Reminds me off the annoying little girl in Sleepless in Seattle who’d speak in acronyms.

Girl: sigh N Y.
Tom Hanks: What?
Father: “No way.”
TH: That’s N W.
Girl: New York.

With the people I hang out with, acronyms like WTF, OMG, LOL, GTFO, and DIAF are completely understood, and are sort of an in-joke because we’re amused by the act of saying something aloud that is usually typed out. But you have to know your audience. You can’t just toss out strings of letters and expect to be understood. And if you do and you get blank stares, you have to realize it’s not that your audience isn’t hip enough to get your coolspeak, it’s that you have a poor grasp of the comprehensibility of your acronyms.
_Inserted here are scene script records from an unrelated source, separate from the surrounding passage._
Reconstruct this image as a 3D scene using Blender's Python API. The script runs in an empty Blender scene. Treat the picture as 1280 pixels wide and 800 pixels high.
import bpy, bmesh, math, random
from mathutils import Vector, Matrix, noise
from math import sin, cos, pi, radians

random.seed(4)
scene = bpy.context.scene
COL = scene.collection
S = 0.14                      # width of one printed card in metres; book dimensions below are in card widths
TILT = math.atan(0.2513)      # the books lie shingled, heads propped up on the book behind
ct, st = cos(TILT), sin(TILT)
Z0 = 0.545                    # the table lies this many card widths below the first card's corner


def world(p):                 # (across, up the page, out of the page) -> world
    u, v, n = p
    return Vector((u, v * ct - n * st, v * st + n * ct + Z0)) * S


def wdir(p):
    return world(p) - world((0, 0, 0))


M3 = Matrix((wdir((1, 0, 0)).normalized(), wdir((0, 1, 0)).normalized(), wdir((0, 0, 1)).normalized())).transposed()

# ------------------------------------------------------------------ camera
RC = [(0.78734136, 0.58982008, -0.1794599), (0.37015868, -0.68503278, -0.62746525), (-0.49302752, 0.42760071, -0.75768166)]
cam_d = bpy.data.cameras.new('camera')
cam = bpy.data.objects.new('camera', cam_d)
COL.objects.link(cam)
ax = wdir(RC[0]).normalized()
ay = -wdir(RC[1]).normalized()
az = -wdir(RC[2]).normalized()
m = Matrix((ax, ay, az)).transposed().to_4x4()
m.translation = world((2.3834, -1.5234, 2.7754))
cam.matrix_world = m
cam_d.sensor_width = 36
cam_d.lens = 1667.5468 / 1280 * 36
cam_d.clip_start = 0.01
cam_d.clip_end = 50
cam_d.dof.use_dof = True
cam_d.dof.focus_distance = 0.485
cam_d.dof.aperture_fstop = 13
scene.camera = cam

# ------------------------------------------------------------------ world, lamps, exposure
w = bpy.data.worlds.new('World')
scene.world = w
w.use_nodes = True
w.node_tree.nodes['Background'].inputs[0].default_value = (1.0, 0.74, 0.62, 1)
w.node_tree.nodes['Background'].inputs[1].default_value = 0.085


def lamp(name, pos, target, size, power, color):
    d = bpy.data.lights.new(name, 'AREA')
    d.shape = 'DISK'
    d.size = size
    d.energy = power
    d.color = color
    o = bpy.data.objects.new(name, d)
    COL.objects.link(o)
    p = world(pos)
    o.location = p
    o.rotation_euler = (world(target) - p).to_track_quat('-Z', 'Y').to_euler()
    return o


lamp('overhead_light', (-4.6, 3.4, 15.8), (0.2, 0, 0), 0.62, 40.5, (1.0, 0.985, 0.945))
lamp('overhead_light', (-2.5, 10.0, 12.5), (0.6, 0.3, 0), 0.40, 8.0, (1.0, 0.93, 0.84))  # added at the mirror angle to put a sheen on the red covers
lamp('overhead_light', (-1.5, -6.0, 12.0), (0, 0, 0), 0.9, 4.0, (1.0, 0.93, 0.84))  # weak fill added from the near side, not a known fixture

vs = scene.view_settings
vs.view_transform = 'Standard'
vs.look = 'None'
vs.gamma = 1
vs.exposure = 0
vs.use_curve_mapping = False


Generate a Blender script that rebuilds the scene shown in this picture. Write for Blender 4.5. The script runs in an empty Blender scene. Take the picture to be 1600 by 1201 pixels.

Especially when they’re kinda dumb. “Oh, ignore her. She’s just a doesn’t-get-it”? Who talks like that?

Who actually says either one?

I don’t mind them sometimes, but other times they make me crazy.

I believe it should be standard protocol to do what ‘The Economist’ does; write it out in long on first usage, Housing Development Board (HDB), followed immediately by the acronym, to be used throughout the text, article, post etc. This is imminently sensible.

I once got a recipe off the board that said, ‘SF flour’, which I thought was indicating a specific brand of flour I was familiar with. But no. SF meant self rising. That’s exactly 8 keystrokes to being clear. The cake was a failure and I had Self Rising flour in my pantry the whole time. A recipe! Where being clear would be kind of essential. It took more than eight keystrokes to post the title of the recipe, which I did not need at all.

I don’t get it, why wouldn’t you want to be understood? Part of me believes it’s about being superior. Waiting for someone to ask you to clarify so you can feel smarter than them. But then sometimes it’s clearly just laziness. Other times I think it’s about being chic and hip and in, only old fuddy duddies don’t know the lingo! Mostly it’s just irritating.

I’ll be dancing a jig when a protocol is actually set, which has to happen eventually based on what I see all around.

I work in software/IT. It’s part of my job description to use acronyms.

IDK my BFF Jill?

Jill can FOAD. :smiley:

I think it’s actually an interesting phenomenon, and as long as the majority of readers agree on what’s commonly understood, it’s almost elegant. It’s matured from simple LOLs to more “adult” things like WRT, or AFAIK, IOW, etc.

I don’t use “DGI,” but I can kind of see that one. Making DGI a noun is a lot less awkward than using “doesn’t get it” as a noun. So they’ve sort of invented a noun to fill a need. If you wanted to use “doesn’t get it,” you’d have to put it in quotes every time:

N00B-widow - So I woke up again and he still hasn’t come home!
Vet-widow - Ain’t gonna happen, honey.
N00B-widow - Huh!?
Vet-widow2 - Don’t bother, she’s a doesn’t get it.
Vet-widow - She’s a doesn’t get it? Are-ah you-ah Italian?
N00B-widow - She doesn’t get it.
Vet-widow - I don’t get what?
Vet-widow2 - No. She’s a “doesn’t get it.”
N00b-widow’s husband’s corpse - Gotcha ya!

and then **jsgoddess **would be starting a thread about the stupid widows who put everything in quotes.